The department awarded the International Association of Chiefs of Police a $700,000 grant last year to develop training on how to prevent, respond to and recover from acts of terrorism.

The department has also sponsored exercises in seven cities, including Houston, Seattle, and Durham, N.C., to improve communication between local law enforcement and communities and to share ideas on how best to build community resilience against violent extremism. “We’re raising awareness,” said David Gersten, who was recently named the department’s coordinator for the overall effort.

Carter M. Stewart, the United States attorney in the Columbus area, said he and his staff meet regularly with Somali-American and other community leaders.

But Muslim advocates say there is deep suspicion that, despite all the meetings and the talk of outreach, the government’s main goal is to recruit informants to root out suspected terrorists.

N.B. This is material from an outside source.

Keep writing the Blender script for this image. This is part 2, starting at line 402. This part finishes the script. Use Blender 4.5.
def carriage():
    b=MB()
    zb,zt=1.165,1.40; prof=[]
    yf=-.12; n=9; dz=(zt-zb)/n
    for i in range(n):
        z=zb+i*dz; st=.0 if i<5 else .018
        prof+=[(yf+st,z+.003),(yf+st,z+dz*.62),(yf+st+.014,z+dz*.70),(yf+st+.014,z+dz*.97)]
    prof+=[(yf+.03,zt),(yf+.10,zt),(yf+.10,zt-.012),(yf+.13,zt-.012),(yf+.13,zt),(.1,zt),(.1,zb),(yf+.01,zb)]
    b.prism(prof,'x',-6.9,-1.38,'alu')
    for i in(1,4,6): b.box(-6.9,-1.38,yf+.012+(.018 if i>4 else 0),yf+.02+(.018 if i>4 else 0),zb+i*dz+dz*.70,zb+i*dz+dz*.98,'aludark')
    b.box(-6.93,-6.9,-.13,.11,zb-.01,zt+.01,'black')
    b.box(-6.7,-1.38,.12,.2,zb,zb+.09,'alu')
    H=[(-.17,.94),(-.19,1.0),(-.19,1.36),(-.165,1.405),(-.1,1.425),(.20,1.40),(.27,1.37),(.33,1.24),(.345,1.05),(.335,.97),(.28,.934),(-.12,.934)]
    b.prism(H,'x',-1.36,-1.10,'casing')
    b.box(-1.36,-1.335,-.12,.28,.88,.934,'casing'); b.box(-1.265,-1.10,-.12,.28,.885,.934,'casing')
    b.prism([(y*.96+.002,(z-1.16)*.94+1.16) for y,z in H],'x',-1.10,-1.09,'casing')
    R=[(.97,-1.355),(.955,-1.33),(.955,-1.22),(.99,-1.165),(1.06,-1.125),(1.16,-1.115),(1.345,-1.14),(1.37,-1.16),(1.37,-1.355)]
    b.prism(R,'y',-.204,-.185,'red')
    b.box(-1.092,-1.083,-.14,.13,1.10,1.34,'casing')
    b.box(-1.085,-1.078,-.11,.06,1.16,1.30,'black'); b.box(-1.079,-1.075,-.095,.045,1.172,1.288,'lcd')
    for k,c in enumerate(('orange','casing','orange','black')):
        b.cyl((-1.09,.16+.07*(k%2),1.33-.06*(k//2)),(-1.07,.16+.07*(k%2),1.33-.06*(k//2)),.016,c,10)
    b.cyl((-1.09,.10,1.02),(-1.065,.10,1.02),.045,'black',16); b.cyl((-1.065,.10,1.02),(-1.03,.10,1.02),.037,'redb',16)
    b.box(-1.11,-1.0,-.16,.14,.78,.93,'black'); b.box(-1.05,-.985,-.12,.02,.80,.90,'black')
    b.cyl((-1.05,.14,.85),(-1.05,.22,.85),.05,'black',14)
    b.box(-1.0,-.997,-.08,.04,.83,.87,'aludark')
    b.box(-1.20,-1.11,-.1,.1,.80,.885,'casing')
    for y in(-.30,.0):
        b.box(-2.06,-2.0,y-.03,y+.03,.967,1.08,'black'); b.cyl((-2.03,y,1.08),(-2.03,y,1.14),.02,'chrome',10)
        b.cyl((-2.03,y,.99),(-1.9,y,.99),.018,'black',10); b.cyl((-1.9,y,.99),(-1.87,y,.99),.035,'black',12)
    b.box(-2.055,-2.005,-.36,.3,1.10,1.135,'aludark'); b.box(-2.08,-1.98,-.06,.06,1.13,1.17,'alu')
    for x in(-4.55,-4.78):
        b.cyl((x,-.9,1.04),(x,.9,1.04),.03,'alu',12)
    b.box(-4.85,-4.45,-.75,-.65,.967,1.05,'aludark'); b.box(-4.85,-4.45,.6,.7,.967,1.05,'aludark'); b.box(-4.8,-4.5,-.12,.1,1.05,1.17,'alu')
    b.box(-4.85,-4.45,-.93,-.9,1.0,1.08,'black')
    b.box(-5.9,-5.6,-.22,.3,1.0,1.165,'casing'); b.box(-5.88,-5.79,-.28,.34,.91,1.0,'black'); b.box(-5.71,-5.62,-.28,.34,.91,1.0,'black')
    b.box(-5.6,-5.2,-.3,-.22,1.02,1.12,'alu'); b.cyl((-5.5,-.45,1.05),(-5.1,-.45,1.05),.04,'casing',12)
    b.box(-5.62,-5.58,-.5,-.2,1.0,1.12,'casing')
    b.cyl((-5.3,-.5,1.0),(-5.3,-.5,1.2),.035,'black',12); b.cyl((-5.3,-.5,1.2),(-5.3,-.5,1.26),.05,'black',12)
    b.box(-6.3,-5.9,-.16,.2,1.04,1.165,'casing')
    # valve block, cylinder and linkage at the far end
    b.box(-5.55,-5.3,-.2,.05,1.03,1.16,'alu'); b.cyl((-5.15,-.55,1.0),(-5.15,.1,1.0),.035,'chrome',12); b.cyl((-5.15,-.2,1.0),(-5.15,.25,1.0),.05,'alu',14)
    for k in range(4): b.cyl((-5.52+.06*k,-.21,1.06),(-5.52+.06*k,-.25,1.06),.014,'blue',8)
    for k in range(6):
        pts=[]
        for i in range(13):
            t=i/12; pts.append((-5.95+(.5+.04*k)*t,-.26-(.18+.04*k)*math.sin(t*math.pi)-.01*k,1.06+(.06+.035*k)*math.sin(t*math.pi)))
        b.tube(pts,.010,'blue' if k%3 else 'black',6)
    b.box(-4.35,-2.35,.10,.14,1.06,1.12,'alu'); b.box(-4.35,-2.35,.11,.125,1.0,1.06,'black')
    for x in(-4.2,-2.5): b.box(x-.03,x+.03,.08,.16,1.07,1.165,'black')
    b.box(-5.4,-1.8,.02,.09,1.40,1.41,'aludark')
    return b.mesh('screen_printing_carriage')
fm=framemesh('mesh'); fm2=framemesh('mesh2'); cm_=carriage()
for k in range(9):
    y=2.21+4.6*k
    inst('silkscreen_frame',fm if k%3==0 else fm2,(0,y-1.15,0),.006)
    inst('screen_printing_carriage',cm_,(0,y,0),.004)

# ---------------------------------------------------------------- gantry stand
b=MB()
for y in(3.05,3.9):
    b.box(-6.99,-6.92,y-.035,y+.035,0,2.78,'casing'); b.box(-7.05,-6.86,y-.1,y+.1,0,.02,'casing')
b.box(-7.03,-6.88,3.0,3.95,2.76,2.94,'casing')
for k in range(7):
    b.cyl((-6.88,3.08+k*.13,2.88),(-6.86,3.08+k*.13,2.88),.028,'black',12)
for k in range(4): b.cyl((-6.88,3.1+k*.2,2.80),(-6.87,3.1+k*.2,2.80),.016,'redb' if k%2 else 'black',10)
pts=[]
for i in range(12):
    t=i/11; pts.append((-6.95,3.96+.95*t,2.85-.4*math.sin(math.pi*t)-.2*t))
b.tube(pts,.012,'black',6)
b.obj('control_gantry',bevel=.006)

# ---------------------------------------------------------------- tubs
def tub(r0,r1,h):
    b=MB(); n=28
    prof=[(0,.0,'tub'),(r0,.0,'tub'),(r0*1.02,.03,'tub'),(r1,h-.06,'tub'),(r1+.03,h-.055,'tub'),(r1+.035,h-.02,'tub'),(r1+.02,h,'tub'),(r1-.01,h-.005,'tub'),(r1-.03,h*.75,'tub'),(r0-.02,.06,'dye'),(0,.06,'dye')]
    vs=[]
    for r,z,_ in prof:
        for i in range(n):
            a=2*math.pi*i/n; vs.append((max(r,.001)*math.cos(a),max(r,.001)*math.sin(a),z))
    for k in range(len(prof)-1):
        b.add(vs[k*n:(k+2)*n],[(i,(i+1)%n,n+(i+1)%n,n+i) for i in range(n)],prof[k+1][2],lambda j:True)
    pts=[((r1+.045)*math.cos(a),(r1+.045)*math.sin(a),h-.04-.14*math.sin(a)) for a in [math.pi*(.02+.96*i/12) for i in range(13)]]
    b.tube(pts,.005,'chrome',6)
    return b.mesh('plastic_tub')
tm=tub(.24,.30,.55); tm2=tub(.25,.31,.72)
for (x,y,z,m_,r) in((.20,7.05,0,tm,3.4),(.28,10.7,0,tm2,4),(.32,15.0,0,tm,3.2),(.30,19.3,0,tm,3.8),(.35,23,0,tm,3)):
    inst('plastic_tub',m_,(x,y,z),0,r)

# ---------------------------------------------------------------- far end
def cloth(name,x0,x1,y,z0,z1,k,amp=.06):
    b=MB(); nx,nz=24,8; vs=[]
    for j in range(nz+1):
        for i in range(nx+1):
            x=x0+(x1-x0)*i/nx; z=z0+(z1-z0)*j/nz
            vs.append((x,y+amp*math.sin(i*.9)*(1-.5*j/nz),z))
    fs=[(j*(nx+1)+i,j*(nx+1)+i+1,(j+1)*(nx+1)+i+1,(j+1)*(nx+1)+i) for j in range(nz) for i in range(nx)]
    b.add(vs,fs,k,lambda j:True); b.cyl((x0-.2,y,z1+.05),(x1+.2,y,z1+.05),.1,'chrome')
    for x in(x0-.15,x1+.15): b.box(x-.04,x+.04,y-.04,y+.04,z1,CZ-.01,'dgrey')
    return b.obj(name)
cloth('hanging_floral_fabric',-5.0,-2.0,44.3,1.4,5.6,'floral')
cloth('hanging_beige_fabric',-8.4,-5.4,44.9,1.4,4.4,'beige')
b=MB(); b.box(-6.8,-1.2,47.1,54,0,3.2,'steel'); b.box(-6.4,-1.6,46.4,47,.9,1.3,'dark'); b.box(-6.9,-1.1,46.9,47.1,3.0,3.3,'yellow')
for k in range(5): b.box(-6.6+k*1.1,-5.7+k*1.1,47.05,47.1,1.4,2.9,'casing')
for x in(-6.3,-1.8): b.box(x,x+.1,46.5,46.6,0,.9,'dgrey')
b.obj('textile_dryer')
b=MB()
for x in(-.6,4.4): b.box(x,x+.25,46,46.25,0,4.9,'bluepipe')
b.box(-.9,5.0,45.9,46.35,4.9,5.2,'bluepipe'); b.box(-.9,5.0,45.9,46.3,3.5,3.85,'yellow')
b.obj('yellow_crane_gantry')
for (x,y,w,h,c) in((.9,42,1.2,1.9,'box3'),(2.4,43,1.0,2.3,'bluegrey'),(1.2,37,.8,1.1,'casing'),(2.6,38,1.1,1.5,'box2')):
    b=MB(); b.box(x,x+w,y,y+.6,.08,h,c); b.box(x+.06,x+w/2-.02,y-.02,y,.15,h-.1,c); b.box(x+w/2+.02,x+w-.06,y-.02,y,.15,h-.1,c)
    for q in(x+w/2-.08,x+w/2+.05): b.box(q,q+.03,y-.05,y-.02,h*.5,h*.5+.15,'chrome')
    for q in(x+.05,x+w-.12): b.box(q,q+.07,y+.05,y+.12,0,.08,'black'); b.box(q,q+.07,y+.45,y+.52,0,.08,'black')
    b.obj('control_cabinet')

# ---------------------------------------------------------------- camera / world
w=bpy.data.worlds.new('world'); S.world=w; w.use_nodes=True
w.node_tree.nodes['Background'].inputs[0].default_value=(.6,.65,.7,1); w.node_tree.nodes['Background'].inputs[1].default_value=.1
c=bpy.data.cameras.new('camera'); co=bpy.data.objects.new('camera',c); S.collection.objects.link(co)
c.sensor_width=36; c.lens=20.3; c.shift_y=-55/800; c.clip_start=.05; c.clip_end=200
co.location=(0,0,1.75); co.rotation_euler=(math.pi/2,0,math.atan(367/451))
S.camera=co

“I don’t know how we can have a partnership with the same government that spies on you,” said Linda Sarsour, advocacy director for the National Network for Arab American Communities.

Indeed, those who met with Mr. Johnson were conflicted, some saying they were pleasantly surprised he had traveled here to put a face on the federal effort, but clearly embittered by their past experiences with the government.

Dr. Iyad Azrak, 37, a Syrian-American ophthalmologist, recounted how he and his family had been forced on numerous trips to Canada to wait for hours at border crossings while inspectors reviewed his records.

“Not once when we’re coming home do they say to me, ‘Welcome home,’ ” said Dr. Azrak, who said he has been a naturalized citizen for six years.

U.S. Is Trying to Counter ISIS’ Efforts to Lure Alienated Young Muslims –

Extremist ‘foreign fighters’ may threaten Canada: U.S. top official | Ottawa Citizen

Short reference to outreach programs during the visit of the head of Homeland Secruity,  Jeh Johnson:

Johnson said that in addition to a military mission to crush ISIL in the Middle East, and an intelligence strategy to track foreign fighters, the U.S. is conducting an “outreach” program in U.S. Islamic communities. That program is designed to prevent people from being fooled into recruitment by ISIL’s “slick” propaganda.

“ISIL is a stateless group of depraved criminals —rapists, kidnappers, killers and terrorists who control a territory,” he said. “There is no religion, including Islam and there is no God, including Allah, that would condone ISIL’s violent tactics.”

Extremist ‘foreign fighters’ may threaten Canada: U.S. top official | Ottawa Citizen.

Lorne Gunter, true to form in the Toronto Sun, rails against political correctness in describing ISIS as not Islamic, and implicitly casting a slur on all Muslims as well as political leaders:

Western civilization won’t be defeated by economic collapse or government debt, by an external military force or even its own internal decadence. But it could well be done in by political correctness.

It’s bad enough that U.S. President Barack Obama could stand bare-faced in front of his nation two weeks ago and insist the Islamic State terror group “is not Islamic.”

Huh!? Islam is in their name and behind every murderous, brutal, barbarous act ISIS commits.

There are imams and Muslim scholars who would argue that ISIS is, in fact, the very epitome of Islamic faith put into action. It is possible to debate that those Muslim leaders and ISIS itself are wrong in their interpretation of Islam.

But to insist to the world that ISIS “is not Islamic” is the equivalent of standing in front of a red wall and insisting it is green. It is contrary to what is plainly, clearly, obviously true.

Not sure what I am missing but there seems to be a lot, understandably, talk about Islam-inspired extremism and fanaticism these days.

Why can’t we talk about Muslim fanatics?